Watching Jack Dangermond on the stage was truly something!

Later with multiple parallel sessions I was fascinated towards the workshop on Deep Learning and Artificial Intelligence by Sundar Ramalingam Head of Deep Learning from NVIDIA, India. Rather than being a workshop it was more of a discussion-cum-learning platform. Attendees from various dimensions were present ranging from police officers to professors, army officers to entrepreneurs and me being the only student. Shooting out questions as a student without any hesitation was a privilege I enjoyed among other attendees of the workshop. At the end I figured out a rough sketch on how Deep Learning and Artificial Intelligence is all set to make the next Industrial revolution.

The next sessions for which I blocked the timings was for Smart Cities and Defence and National Security. Smart Cities projected the immense possibilities available with Geo-Spatial Industry combined with Deep Learning and Artificial Intelligence. Defence and National Security was filled with men in olive green uniforms, while they welcomed the geo-spatial applications as a solution provider for stressing defence and national security problems they were hesitant towards the adoption of the artificial intelligence concept since artificial intelligence hasn’t gained the full confidence from the men in olive shirts. Explainability, auditability, accuracy, responsibility and fairness of AI has to be considered before the acceptance of AI in Defence and National Security claimed Lt Col Ashutosh Verma representing Indian Army.

In the midst of all the techie-talking sessions a quick visit on the exhibitions had many intriguing information to be delivered. The first exhibitor to attract was SOI, celebrating 250 years of its establishment which read ‘Survey of India to re-measure Mount Everest’. SOI also had a gigantic theodolite dating back to 1850’s and many other old instruments most of which I have read in my academics.
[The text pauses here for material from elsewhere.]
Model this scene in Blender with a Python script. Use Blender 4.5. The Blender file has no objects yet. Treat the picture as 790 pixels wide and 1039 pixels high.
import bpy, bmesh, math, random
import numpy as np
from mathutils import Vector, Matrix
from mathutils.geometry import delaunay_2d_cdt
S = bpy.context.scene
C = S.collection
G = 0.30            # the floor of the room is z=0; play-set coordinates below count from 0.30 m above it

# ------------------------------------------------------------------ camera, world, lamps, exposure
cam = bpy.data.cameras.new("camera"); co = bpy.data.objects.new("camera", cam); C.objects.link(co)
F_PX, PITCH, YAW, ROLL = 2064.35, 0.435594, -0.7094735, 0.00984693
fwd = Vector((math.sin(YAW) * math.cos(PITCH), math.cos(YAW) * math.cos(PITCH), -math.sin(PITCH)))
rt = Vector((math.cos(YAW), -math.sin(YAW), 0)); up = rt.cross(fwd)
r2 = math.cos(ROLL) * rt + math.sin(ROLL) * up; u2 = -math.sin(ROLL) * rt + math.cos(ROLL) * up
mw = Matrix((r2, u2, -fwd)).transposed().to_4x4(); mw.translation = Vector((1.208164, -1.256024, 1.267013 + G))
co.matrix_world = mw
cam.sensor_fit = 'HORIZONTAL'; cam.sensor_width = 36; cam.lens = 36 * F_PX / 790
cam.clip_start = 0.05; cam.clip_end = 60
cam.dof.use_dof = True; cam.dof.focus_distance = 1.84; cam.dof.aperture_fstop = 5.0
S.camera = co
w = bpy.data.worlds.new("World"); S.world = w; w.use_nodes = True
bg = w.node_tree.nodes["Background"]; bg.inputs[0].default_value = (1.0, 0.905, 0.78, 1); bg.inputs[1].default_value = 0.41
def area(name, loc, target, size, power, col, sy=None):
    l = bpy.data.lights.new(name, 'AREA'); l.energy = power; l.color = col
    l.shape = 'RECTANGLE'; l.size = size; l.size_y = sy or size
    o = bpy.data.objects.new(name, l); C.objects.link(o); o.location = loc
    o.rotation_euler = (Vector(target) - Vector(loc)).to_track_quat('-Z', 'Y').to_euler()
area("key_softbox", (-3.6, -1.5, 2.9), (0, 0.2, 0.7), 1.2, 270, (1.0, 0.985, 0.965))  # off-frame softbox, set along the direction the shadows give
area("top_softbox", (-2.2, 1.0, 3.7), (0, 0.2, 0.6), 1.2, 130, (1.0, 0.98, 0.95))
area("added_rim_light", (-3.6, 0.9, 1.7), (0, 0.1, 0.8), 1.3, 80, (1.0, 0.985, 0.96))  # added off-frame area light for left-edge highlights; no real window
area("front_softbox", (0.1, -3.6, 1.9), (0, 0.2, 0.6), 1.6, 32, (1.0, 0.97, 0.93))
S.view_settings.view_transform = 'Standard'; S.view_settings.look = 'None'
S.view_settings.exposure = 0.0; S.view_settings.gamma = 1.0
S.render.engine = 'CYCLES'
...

Moving from SOI after figuring out what the old instruments were used for and to the Bhuvan, ESRI and Leica I was able to realize the vast advancements in the field of geo-spatial industry, the development was quite clear and evident. It was certainly a true exhibition to look at the new software and hardware products by various leading as well as emerging geo-spatial companies.

Networking with the the industry! 

Networking was one important offer that I received from GWF 2017. Meeting Team Indus, tete-a-tete with Marc Melviez, sharing a selfie with Barbara Ryan, Secretariat, GEO, a networking lunch with Steven Ramange, Senior External Relations Manager, GEO and meeting professional from different dimensions say professors, engineers from government and private sectors, etc., The contacts that I have gained through GWF 2017 is immense. The Hall of Fame presented by GWF 2017 was a source of motivation and inspiration. Quoting few words from Sanjay’s message ‘These stories would offer inspiration and encouragement to next generation in pursing their quest’ surely it is. Barbara Ryan, my personal inspiration right from the time I saw the speakers list is the only women amongst the 10 Hall of Fame legends with whom I have managed to get an autograph and a selfie on her birthday. Something that bothered me throughout the conference was the presence and participation of women and students (me being both) which I think, has to be addressed in the future.

On the whole GWF 2017 has changed my perspective about the geo-spatial industry providing rich geo-spatial concepts for my academics and more network for career excellence. As I personally told Sanjay that I, as a student will have more to take back from GWF 2017 than other attendees. Looking forward for GWF 2018, for more learning and sharing!